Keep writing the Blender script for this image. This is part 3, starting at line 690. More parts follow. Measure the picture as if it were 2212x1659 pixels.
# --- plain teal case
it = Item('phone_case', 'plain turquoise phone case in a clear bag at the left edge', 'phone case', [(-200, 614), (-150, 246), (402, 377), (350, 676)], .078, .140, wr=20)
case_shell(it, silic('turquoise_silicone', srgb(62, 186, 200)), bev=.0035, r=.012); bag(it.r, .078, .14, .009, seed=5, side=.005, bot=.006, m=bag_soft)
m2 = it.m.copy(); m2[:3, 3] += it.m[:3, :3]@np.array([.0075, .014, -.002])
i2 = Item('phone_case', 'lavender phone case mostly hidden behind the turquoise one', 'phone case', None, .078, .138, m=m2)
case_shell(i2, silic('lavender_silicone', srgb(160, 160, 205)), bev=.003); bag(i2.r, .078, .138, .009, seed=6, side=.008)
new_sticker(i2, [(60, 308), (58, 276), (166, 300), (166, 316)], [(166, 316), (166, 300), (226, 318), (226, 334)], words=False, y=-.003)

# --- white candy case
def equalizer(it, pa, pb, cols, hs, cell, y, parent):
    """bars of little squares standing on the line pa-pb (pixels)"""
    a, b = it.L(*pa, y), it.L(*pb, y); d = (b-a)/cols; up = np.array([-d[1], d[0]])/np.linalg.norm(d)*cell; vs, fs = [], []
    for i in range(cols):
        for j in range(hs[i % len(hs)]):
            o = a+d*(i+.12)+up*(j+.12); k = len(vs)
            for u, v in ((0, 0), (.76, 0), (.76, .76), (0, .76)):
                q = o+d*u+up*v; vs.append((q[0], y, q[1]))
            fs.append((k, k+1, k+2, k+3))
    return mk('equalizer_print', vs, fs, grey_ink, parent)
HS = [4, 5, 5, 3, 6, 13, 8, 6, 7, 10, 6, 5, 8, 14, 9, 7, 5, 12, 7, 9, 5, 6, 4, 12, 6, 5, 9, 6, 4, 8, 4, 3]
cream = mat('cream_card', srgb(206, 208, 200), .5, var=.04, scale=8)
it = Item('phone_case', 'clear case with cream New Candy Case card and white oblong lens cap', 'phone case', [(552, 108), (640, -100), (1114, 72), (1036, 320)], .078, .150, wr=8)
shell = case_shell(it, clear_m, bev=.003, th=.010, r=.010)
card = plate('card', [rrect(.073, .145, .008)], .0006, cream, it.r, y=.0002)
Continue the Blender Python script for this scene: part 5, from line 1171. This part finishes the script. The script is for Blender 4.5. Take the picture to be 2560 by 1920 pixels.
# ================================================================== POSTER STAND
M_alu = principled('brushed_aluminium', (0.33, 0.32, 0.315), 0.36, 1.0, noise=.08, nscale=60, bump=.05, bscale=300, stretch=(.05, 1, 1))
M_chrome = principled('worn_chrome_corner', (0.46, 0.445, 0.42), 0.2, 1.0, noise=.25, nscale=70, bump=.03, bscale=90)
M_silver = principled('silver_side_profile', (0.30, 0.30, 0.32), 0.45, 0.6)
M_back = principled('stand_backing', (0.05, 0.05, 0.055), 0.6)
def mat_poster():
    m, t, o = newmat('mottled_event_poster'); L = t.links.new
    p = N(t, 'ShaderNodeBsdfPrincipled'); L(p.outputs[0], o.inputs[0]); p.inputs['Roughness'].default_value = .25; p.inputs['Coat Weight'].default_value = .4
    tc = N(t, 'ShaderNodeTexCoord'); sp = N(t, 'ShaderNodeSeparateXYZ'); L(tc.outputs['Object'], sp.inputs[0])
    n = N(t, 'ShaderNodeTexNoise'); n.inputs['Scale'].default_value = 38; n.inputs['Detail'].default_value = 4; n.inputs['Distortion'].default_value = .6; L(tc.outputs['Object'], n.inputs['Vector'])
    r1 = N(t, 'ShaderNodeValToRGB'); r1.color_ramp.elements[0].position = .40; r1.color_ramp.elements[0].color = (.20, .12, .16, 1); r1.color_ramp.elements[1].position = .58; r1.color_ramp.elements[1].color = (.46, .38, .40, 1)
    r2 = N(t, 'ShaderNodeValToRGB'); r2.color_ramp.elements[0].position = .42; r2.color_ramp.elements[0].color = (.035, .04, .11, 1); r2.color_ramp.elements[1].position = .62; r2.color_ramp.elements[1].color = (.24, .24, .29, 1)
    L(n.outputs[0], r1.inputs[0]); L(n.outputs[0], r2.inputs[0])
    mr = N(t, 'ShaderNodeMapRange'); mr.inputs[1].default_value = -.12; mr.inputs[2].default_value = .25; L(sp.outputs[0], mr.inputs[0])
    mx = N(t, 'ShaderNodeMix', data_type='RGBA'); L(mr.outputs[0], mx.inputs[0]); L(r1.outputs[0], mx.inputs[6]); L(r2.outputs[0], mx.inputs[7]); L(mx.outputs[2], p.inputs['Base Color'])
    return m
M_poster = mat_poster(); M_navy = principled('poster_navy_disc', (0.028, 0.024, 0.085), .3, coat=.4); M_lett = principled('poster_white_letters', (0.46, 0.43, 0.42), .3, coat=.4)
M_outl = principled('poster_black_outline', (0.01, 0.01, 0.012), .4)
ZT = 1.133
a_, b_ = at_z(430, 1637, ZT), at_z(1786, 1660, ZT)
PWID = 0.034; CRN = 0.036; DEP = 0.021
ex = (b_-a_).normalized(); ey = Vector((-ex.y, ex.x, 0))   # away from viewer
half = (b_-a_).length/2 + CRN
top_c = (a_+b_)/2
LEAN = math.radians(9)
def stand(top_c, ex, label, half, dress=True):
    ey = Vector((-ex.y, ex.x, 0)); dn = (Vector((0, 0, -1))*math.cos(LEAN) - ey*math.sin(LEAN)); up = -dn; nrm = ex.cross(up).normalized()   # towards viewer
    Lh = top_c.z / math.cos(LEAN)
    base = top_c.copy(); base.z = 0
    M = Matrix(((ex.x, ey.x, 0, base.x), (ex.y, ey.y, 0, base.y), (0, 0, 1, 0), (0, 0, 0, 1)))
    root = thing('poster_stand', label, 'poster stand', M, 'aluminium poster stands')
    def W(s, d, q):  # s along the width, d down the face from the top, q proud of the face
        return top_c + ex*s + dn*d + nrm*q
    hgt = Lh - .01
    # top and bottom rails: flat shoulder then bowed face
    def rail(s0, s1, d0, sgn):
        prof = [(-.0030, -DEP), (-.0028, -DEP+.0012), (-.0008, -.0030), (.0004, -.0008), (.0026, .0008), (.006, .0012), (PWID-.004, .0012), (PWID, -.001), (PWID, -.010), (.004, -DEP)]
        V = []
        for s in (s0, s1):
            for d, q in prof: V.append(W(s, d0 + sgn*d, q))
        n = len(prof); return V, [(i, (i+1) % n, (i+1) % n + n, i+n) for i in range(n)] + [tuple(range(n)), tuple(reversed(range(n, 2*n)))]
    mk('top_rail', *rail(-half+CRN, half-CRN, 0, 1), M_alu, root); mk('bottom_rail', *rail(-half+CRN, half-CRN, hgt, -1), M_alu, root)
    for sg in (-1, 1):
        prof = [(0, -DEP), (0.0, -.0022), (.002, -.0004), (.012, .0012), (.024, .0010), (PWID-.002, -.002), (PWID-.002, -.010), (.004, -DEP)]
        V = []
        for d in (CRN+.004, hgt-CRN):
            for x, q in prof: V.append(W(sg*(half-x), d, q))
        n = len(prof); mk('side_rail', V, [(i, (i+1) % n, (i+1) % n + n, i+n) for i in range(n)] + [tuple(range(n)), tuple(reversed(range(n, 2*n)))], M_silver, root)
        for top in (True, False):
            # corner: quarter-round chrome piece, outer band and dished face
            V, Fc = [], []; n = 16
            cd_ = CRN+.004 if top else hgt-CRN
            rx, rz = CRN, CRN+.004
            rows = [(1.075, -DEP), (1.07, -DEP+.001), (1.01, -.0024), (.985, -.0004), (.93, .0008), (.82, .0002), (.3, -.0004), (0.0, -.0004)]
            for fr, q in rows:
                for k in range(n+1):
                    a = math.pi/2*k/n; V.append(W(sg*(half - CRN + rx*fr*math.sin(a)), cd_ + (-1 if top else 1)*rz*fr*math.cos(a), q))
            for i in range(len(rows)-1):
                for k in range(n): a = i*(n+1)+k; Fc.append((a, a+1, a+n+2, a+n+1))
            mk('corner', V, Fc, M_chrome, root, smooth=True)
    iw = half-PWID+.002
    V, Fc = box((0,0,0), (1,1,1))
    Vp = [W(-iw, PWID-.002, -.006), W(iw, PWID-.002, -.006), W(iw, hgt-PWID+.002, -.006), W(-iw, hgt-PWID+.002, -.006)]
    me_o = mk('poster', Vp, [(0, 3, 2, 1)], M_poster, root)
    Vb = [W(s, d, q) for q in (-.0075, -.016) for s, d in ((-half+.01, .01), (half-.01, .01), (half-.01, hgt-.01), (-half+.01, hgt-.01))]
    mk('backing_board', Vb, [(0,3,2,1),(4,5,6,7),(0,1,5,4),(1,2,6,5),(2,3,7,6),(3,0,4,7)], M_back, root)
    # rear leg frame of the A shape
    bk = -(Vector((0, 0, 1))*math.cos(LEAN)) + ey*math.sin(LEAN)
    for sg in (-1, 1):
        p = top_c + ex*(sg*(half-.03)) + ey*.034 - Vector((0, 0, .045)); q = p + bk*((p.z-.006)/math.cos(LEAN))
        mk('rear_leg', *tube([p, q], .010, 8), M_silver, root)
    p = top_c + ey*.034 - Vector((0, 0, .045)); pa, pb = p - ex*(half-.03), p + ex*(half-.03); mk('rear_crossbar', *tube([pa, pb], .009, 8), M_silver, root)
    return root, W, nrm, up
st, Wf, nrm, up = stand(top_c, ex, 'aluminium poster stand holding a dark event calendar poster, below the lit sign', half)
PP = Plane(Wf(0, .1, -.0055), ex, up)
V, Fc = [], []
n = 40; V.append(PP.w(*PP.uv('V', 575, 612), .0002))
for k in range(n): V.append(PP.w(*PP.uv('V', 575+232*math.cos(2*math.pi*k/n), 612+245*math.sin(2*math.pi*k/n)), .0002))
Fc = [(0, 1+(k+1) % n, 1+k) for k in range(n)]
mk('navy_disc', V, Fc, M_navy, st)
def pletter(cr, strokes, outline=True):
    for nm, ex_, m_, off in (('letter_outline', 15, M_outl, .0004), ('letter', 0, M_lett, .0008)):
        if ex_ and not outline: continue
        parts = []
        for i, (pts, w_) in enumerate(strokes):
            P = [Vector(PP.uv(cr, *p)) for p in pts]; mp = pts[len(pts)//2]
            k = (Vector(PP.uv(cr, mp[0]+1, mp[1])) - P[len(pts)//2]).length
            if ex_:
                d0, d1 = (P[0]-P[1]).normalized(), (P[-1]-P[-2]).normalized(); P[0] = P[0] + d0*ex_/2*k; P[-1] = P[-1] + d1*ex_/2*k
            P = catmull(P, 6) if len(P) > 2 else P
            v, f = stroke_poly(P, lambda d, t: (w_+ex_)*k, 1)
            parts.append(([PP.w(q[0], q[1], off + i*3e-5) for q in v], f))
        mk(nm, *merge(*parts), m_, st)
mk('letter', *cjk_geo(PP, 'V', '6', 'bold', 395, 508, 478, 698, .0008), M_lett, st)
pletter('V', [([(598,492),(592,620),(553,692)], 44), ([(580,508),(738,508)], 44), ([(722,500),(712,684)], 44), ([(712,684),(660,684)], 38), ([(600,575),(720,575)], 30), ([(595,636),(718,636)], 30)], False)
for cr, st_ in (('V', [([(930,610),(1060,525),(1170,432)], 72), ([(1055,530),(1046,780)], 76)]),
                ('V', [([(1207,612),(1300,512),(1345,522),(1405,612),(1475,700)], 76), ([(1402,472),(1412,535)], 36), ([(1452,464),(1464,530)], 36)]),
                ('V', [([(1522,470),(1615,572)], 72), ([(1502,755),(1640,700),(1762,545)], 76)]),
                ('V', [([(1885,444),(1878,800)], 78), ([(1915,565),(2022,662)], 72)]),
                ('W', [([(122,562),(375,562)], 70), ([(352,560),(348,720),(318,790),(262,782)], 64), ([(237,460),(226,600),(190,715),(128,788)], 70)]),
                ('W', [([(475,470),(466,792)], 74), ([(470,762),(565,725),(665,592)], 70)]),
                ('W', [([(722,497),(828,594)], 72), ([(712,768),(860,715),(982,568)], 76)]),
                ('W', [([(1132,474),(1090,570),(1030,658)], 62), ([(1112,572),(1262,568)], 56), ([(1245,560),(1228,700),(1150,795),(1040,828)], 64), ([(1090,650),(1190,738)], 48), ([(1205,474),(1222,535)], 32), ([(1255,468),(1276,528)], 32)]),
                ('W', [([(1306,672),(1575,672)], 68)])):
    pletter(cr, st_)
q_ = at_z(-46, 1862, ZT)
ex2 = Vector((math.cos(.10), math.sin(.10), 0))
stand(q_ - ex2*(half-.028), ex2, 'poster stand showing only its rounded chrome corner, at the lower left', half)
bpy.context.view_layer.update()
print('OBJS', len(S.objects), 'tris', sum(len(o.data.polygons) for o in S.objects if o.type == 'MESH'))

—————

_Directions_: Everything from the first line through the line containing "334)], words=False, y=-.003)" should be quoted exactly, and nothing beyond it.

_Task output_:
Keep writing the Blender script for this image. This is part 3, starting at line 690. More parts follow. Measure the picture as if it were 2212x1659 pixels.
# --- plain teal case
it = Item('phone_case', 'plain turquoise phone case in a clear bag at the left edge', 'phone case', [(-200, 614), (-150, 246), (402, 377), (350, 676)], .078, .140, wr=20)
case_shell(it, silic('turquoise_silicone', srgb(62, 186, 200)), bev=.0035, r=.012); bag(it.r, .078, .14, .009, seed=5, side=.005, bot=.006, m=bag_soft)
m2 = it.m.copy(); m2[:3, 3] += it.m[:3, :3]@np.array([.0075, .014, -.002])
i2 = Item('phone_case', 'lavender phone case mostly hidden behind the turquoise one', 'phone case', None, .078, .138, m=m2)
case_shell(i2, silic('lavender_silicone', srgb(160, 160, 205)), bev=.003); bag(i2.r, .078, .138, .009, seed=6, side=.008)
new_sticker(i2, [(60, 308), (58, 276), (166, 300), (166, 316)], [(166, 316), (166, 300), (226, 318), (226, 334)], words=False, y=-.003)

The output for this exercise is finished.